Dalam konsep berhukum, Philippe Nonet dan Philip Selznick membedakan tiga jenis hukum, yaitu hukum represif (repressive law), hukum otonom (autonomous law), dan hukum responsif (responsive law). Titik berat dari konsep berhukum yang dikemukakan oleh Nonet dan Selznick tersebut adalah aspek Jurisprudence and Social Sciences dengan bertumpu pada Sociological Jurisprudenc.
Tujuan hukum represif menurut Nonet dan Selznick adalah ketertiban. Peraturan perundang-undangan pada hukum represif bersifat keras dan rinci, namun tingkat keberlakuannya pada pembuat hukum sangat lemah. Contoh hukum represif yang dikemukakan oleh Soetandyo Wignjosoebroto yaitu hukum yang menyalahi moral konstitusionalisme yang pengelolaan hukumnya berada di tangan para pejabat pemerintah dan digunakan sebagai instrumen legal untuk menjamin keutuhan dan keefektifan kekuasaan pemerintah berdasarkan sanksi-sanksi pemaksa. Tipe hukum represif banyak mengandalkan penggunaan paksaan tanpa memikirkan kepentingan yang ada di pihak rakyat.

Pada hukum otonom, peraturan perundang-undangan dibuat luas dan terinci serta mengikat penguasa maupun yang dikuasai. Tujuan dari hukum otonom adalah sebuah legitimasi. Sifat-sifat dari hukum otonom adalah penekanan pada aturan-aturan hukum sebagai upaya utama untuk mengawasi kekuasaan resmi, serta adanya manipulasi oleh kekuasaan politik dan ekonomi.
Pada tataran hukum responsif, tujuan hukum yang hendak dicapai adalah kompetensi. Pada perspektif hukum responsif, hukum yang baik seharusnya menawarkan sesuatu yang lebih daripada sekedar keadilan prosedural. Hukum yang baik harus berkompeten dan juga adil, mampu mengenali keinginan publik dan memiliki komitmen bagi tercapainya keadilan substantif. Hukum responsif merupakan hukum yang mencerminkan rasa keadilan dan memenuhi harapan masyarakat. Dalam proses pembuatan produk hukum responsif, kelompok-kelompok sosial atau individu dalam masyarakat diberikan peranan besar dan partisipasi penuh. Hasil dari proses tersebut adalah produk hukum yang bersifat respon terhadap seluruh kepentingan, baik masyarakat maupun Pemerintah.
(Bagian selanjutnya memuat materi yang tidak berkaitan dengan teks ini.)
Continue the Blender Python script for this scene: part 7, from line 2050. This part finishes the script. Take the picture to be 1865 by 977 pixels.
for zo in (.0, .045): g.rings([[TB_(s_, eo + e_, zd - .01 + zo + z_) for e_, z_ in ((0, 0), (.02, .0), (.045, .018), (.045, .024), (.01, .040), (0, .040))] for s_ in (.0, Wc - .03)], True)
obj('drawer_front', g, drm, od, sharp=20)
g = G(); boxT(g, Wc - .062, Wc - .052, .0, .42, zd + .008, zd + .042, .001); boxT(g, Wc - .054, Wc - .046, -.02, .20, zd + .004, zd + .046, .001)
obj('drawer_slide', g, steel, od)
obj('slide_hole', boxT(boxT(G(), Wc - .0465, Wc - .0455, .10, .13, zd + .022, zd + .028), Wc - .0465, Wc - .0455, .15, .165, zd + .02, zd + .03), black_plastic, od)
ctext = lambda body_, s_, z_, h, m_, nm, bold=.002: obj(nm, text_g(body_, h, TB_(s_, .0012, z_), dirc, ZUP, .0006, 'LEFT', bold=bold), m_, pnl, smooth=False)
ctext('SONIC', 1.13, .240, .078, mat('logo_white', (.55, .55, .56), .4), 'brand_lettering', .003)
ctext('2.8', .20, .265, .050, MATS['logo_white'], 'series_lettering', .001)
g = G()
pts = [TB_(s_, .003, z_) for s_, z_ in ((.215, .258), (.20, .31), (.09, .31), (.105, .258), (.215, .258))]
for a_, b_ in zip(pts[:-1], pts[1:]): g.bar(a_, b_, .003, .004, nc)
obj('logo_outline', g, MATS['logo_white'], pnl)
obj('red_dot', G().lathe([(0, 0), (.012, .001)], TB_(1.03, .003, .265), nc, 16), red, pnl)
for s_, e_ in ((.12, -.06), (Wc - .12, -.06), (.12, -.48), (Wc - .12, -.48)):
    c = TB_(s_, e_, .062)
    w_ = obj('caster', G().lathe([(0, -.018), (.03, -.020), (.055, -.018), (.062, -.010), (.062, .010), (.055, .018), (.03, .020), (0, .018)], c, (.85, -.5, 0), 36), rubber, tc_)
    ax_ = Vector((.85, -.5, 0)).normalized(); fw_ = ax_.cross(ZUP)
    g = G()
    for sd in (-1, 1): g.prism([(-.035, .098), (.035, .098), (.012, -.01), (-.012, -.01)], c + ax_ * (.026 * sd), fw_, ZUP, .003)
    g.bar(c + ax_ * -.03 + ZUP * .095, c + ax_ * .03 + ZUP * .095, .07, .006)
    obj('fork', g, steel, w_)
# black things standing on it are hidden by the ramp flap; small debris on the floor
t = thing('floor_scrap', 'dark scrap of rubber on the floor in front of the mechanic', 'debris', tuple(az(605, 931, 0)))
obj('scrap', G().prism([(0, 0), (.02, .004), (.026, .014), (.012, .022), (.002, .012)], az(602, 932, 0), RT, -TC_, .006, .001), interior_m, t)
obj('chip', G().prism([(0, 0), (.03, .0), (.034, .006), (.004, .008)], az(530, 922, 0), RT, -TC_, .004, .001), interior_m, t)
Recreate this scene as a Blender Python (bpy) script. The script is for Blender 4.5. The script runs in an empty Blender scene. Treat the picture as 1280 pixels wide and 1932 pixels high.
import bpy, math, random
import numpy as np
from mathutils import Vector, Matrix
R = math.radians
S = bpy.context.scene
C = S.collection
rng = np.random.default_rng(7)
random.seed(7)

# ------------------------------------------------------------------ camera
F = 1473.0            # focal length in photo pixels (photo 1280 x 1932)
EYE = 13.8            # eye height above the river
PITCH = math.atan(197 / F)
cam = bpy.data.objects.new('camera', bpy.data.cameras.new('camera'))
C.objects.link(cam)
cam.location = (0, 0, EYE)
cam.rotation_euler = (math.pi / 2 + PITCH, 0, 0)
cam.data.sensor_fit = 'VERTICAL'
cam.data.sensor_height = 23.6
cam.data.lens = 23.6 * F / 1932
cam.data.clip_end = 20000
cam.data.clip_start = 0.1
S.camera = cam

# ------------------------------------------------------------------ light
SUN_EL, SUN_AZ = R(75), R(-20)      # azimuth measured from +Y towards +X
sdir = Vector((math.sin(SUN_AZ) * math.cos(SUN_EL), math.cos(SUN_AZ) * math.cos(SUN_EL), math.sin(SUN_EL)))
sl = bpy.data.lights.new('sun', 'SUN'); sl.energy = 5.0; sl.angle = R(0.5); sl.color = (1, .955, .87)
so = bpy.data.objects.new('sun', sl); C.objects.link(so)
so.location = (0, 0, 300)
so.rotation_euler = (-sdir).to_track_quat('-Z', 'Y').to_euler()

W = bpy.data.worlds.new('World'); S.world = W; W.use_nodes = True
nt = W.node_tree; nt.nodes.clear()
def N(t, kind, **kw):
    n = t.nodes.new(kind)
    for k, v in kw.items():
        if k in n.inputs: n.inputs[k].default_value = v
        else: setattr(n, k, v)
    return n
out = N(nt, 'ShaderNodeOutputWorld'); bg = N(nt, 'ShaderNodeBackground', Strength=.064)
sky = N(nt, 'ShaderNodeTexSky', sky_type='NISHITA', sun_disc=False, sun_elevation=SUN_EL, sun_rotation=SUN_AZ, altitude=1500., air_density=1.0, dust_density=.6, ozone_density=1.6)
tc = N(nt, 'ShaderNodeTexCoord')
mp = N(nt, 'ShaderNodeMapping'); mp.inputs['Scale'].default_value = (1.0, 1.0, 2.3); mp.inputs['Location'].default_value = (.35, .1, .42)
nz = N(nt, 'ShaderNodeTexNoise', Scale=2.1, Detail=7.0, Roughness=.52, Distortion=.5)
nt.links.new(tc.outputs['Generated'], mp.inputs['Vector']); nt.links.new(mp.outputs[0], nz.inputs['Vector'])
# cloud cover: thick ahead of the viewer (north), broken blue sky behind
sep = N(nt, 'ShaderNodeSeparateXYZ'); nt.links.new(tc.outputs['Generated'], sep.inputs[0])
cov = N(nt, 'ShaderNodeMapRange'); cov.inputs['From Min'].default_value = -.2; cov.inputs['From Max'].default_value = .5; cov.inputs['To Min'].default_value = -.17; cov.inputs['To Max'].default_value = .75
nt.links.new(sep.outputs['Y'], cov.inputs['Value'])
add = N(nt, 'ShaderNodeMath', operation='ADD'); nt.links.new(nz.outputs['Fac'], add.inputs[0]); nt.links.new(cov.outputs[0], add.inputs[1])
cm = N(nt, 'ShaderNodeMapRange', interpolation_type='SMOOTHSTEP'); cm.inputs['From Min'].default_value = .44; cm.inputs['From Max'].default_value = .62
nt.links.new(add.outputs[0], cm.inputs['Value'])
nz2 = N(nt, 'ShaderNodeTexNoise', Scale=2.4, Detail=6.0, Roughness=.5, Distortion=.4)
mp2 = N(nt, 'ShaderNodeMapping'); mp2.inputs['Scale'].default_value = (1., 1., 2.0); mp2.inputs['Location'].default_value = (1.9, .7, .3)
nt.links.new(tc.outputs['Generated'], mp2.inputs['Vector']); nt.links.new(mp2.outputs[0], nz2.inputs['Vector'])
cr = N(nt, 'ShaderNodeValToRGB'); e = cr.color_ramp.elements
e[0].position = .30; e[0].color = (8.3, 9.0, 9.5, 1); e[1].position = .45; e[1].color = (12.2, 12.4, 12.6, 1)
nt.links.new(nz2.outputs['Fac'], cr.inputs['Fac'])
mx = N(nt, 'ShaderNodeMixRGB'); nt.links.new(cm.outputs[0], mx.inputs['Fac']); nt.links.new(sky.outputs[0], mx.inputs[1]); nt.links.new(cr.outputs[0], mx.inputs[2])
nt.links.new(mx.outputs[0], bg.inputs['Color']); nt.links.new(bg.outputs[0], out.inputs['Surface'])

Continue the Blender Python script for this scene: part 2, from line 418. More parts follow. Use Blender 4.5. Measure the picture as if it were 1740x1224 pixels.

Karakteristik yang menonjol dari konsep hukum responsif adalah pergeseran aturan penekanan dari aturan-aturan ke prinsip-prinsip dan tujuan, serta pentingnya kerakyatan baik sebagai tujuan maupun cara untuk mencapainya. Menurut Satjcipto Rahardjo, hukum responsif merupakan hukum yang lebih peka terhadap masyarakat dalam upaya mewujudkan kepastian hukum, perlindungan hukum, dan keadilan dalam.
Untuk mencermati arah politik hukum bangsa ini, kita coba melihat ke salah satu peraturan perundang-undangan di negara ini, yaitu Undang-Undang No.13 Tsahun 2006 tentang Perlindungan Saksi dan Korban. Undang-Undang No.13 Tahun 2006 hanyalah merupakan sebagai alat atau sarana, tetapi di dalamnya terletak hakikat supremasi hukum, sebab kebijakan sebagai alat di dalam pengetian itu adalah alat untuk mencapai tujuan negara, bahkan alat rekayasa politik (political engineering). Supremasi hukum harus diletakan sebagai sentral pengaruh dan pedoman dalam upaya pencapaian tujuan negara melalui politik hukum nasional.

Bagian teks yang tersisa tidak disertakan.